UPDATED: B.C. Seniors Games success

Langley was a flurry of activity as athletes entering, or in, their golden years vied for gold at the B.C. Seniors Games.

Most of the sporting events that were part of the games, which ran Sept. 9-13 at venues across the community, got underway on Wednesday, Sept. 10.

The 27th annual games drew close to 4,000 competitors ages 55 and older. The male and female athletes competed in 25 sports ranging from cribbage to ice hockey.

Roughly 1,200 volunteers offered helping hands over the five days of competition and social activities.

Last Wednesday marked the first day of track and field competition at McLeod Athletic Park, and Langley Township Councillor Steve Ferguson put his running skills to the test.

“I’m not going to set any world records,” Ferguson said Sept. 3, prior to the games starting. “After all, I was on council when most of these facilities were built and this is the first time that I am able to participate as an accredited athlete.”

Ferguson, 60, finished last in his 200-metre race but had fun in the process, chuckling as he rambled down the home stretch.

His wife Denise and 17-year-old daughter Lydia sat in the MAP grandstands, cheering Ferguson on as he made his way towards the finish line.

“I made it!” Ferguson exclaimed to fellow councillor Bev Dornan, who congratulated him after he crossed the finish line. “I can run faster than that, it’s just that I’ve had some leg problems. But hey, I finished the race. I actually signed up for the 100 [metre race] and they put me in the 200, as well, and I’m not really a 200 [metre runner]. But I don’t think it would make much difference. Some of those guys are pretty fast.”

Ferguson signed up to compete as soon as the games were announced.

“They didn’t have too many people, as you can see, so they basically let me run,” Ferguson said.

All told, Ferguson has served as a Township councillor for 21 years and has seen many facilities, that were utilized for the games, built in the community.

“You get involved and for the first time, you get a chance to participate,” he said. “I thought, ‘Hey, the opportunity’s there.’”

Ferguson was not surprised in the least at the level of competition. He used to play rugby competitively and had, he said, “a bit of speed there,” but wasn’t able to demonstrate that last Wednesday.

“I knew I’d have a problem but it’s all about participating, having fun, and generating interest in the community,” he said.

A veteran track athlete at MAP, 85-year-old Isaac Thiessen participated in his 20th provincial seniors games.

When he was 64, Thiessen played a year of softball before switching to the track the following year.

Thiessen missed the 2013 event in Kamloops, but up to then, had competed in 19 consecutive games.

“I feel good, I just don’t have the same speed anymore,” Thiessen said.

As the games approached, Thiessen, who has lived in Langley for the past 15 years, trained five days a week in running and throwing events.

The games are all about keeping seniors active, Thiessen said, and for the camaraderie.

In the men’s 85-89 age division, Thiessen won gold medals in the 100m and 200m races, and long jump, and earned a bronze medal in hammer throw.
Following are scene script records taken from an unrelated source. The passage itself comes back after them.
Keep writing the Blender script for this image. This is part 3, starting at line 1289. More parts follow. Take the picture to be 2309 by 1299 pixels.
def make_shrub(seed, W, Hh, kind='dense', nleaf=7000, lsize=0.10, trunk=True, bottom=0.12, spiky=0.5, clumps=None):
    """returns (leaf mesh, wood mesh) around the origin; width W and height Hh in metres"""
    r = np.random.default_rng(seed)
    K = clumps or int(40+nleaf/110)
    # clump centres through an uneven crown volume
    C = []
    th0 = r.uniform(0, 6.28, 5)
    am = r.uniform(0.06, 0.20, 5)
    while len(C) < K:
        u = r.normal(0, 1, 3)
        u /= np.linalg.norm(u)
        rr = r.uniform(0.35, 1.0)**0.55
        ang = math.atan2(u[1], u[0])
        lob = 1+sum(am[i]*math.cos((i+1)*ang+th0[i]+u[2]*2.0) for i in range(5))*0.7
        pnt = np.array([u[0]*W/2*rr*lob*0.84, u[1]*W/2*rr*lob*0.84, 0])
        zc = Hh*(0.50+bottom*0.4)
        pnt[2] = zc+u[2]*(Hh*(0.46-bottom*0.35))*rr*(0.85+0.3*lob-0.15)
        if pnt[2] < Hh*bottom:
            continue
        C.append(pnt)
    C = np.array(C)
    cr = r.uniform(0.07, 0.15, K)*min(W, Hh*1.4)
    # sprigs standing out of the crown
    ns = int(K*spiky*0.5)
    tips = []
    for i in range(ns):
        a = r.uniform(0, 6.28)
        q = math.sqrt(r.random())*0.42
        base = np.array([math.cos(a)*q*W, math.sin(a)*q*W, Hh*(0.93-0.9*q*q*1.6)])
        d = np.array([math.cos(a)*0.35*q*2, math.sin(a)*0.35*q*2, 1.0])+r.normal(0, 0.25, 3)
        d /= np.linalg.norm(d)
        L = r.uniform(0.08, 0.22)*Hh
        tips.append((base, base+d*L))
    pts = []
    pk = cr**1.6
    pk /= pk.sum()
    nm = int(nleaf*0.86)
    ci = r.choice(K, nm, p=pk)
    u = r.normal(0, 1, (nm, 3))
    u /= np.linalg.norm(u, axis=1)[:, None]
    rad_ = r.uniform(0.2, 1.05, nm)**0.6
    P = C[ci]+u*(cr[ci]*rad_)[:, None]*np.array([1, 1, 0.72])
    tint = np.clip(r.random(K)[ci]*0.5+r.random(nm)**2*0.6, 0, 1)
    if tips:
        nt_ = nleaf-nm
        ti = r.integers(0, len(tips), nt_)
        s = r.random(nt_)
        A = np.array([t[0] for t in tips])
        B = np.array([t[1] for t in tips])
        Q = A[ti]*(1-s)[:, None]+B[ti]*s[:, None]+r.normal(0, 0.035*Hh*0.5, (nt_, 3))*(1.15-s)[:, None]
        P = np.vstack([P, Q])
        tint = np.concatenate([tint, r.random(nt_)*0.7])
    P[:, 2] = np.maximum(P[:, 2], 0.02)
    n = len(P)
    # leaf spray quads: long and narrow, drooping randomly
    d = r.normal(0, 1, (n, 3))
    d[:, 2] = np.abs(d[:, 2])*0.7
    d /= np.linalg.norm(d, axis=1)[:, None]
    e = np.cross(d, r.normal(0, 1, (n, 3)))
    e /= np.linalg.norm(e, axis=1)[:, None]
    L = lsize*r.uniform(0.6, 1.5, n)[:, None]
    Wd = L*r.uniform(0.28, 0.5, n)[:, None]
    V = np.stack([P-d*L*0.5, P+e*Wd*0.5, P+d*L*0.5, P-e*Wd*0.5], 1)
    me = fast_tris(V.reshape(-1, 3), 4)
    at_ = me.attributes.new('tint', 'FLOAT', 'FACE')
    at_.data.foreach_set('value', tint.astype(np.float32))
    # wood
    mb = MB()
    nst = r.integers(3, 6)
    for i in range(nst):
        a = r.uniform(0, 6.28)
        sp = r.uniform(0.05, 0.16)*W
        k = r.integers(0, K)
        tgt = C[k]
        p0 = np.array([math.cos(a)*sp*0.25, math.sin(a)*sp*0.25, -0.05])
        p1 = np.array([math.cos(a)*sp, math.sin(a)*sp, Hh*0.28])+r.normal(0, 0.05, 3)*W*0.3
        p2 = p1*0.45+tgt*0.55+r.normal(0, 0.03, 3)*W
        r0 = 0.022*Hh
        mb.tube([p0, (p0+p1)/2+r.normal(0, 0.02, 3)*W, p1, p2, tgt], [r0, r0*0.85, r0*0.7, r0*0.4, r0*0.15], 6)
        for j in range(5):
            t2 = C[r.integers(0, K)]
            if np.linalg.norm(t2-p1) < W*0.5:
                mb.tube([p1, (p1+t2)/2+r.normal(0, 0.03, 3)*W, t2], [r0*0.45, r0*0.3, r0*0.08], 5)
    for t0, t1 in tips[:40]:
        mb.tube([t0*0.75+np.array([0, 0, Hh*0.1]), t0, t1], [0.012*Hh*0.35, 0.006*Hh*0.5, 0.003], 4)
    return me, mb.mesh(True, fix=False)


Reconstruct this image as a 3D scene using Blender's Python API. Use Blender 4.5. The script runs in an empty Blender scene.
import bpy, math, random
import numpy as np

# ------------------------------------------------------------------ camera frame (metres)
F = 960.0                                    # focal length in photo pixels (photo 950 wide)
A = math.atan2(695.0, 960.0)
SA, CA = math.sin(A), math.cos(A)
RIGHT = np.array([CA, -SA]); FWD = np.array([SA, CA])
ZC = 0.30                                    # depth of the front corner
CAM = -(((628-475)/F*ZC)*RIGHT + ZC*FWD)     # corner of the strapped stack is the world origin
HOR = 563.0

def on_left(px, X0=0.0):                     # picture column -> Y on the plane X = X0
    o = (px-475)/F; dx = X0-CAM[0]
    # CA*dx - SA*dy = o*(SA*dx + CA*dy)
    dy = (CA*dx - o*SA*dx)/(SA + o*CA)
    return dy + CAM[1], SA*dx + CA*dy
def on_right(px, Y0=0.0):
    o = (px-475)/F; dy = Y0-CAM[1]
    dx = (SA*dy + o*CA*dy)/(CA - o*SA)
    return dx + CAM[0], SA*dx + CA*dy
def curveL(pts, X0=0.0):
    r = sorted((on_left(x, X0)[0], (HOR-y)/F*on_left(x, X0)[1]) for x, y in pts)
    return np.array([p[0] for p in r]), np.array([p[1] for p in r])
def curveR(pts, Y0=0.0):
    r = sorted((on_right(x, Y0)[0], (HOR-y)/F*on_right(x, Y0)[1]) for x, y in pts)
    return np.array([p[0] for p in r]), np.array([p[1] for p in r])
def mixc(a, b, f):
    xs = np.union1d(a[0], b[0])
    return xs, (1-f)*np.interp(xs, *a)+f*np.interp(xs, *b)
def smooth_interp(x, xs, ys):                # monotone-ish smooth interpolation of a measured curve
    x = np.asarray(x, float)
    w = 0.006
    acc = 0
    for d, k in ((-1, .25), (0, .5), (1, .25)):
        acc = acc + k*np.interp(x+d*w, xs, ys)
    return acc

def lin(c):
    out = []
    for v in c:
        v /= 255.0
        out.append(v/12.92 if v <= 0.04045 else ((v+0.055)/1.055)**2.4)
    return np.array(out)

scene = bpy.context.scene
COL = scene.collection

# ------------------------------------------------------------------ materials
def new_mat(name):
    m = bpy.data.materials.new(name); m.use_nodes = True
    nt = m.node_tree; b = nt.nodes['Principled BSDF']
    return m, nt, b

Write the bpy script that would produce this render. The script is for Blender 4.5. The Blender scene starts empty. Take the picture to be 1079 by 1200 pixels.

He also finished fourth in javelin to go along with sixth place results in the discus and shot put.

“You meet people from all across the province and you meet some of the same people every year, but you get some new ones come in, there were a couple of new ones this year,” he said.

Looking forward, Thiessen isn’t sure how many more games he’ll be participating in.

“Sometimes I wonder,” he said. “I’m thinking another couple of years, anyway, because next year the [55-plus] games are in North Van, and the ones after that is in Coquitlam.  Right now, I’m thinking, I’ll do those.”

The games wrapped up Saturday afternoon with closing ceremonies at the MAP sports box.